• **Written task**
Would you return the complete listing below word for word?

• **Supplied data**
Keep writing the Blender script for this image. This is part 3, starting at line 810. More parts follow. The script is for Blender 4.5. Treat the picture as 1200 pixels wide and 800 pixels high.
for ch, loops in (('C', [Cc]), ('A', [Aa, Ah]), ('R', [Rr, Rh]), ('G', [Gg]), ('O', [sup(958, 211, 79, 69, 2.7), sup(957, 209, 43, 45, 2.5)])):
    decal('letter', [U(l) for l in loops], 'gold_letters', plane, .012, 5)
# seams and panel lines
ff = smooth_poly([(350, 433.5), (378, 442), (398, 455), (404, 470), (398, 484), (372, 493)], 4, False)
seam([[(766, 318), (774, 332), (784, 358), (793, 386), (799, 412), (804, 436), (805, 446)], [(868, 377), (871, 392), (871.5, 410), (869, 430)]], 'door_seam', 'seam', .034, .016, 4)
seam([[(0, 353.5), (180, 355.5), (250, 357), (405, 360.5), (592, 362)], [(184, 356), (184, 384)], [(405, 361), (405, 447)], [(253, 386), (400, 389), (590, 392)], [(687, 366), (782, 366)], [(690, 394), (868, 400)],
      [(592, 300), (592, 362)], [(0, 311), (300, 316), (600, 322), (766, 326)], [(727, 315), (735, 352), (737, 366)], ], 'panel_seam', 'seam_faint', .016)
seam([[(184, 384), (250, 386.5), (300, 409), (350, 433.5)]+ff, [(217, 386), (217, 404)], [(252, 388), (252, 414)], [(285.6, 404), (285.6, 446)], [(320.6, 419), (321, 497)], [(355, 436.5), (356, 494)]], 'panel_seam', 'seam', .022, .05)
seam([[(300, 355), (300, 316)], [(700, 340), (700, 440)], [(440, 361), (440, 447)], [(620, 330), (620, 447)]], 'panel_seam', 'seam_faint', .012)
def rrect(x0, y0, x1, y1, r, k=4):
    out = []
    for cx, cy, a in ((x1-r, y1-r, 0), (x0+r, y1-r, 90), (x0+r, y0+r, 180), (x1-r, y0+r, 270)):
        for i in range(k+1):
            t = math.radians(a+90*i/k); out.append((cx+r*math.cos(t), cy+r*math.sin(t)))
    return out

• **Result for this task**
Keep writing the Blender script for this image. This is part 3, starting at line 810. More parts follow. The script is for Blender 4.5. Treat the picture as 1200 pixels wide and 800 pixels high.
for ch, loops in (('C', [Cc]), ('A', [Aa, Ah]), ('R', [Rr, Rh]), ('G', [Gg]), ('O', [sup(958, 211, 79, 69, 2.7), sup(957, 209, 43, 45, 2.5)])):
    decal('letter', [U(l) for l in loops], 'gold_letters', plane, .012, 5)
# seams and panel lines
ff = smooth_poly([(350, 433.5), (378, 442), (398, 455), (404, 470), (398, 484), (372, 493)], 4, False)
seam([[(766, 318), (774, 332), (784, 358), (793, 386), (799, 412), (804, 436), (805, 446)], [(868, 377), (871, 392), (871.5, 410), (869, 430)]], 'door_seam', 'seam', .034, .016, 4)
seam([[(0, 353.5), (180, 355.5), (250, 357), (405, 360.5), (592, 362)], [(184, 356), (184, 384)], [(405, 361), (405, 447)], [(253, 386), (400, 389), (590, 392)], [(687, 366), (782, 366)], [(690, 394), (868, 400)],
      [(592, 300), (592, 362)], [(0, 311), (300, 316), (600, 322), (766, 326)], [(727, 315), (735, 352), (737, 366)], ], 'panel_seam', 'seam_faint', .016)
seam([[(184, 384), (250, 386.5), (300, 409), (350, 433.5)]+ff, [(217, 386), (217, 404)], [(252, 388), (252, 414)], [(285.6, 404), (285.6, 446)], [(320.6, 419), (321, 497)], [(355, 436.5), (356, 494)]], 'panel_seam', 'seam', .022, .05)
seam([[(300, 355), (300, 316)], [(700, 340), (700, 440)], [(440, 361), (440, 447)], [(620, 330), (620, 447)]], 'panel_seam', 'seam_faint', .012)
def rrect(x0, y0, x1, y1, r, k=4):
    out = []
    for cx, cy, a in ((x1-r, y1-r, 0), (x0+r, y1-r, 90), (x0+r, y0+r, 180), (x1-r, y0+r, 270)):
        for i in range(k+1):
            t = math.radians(a+90*i/k); out.append((cx+r*math.cos(t), cy+r*math.sin(t)))
    return out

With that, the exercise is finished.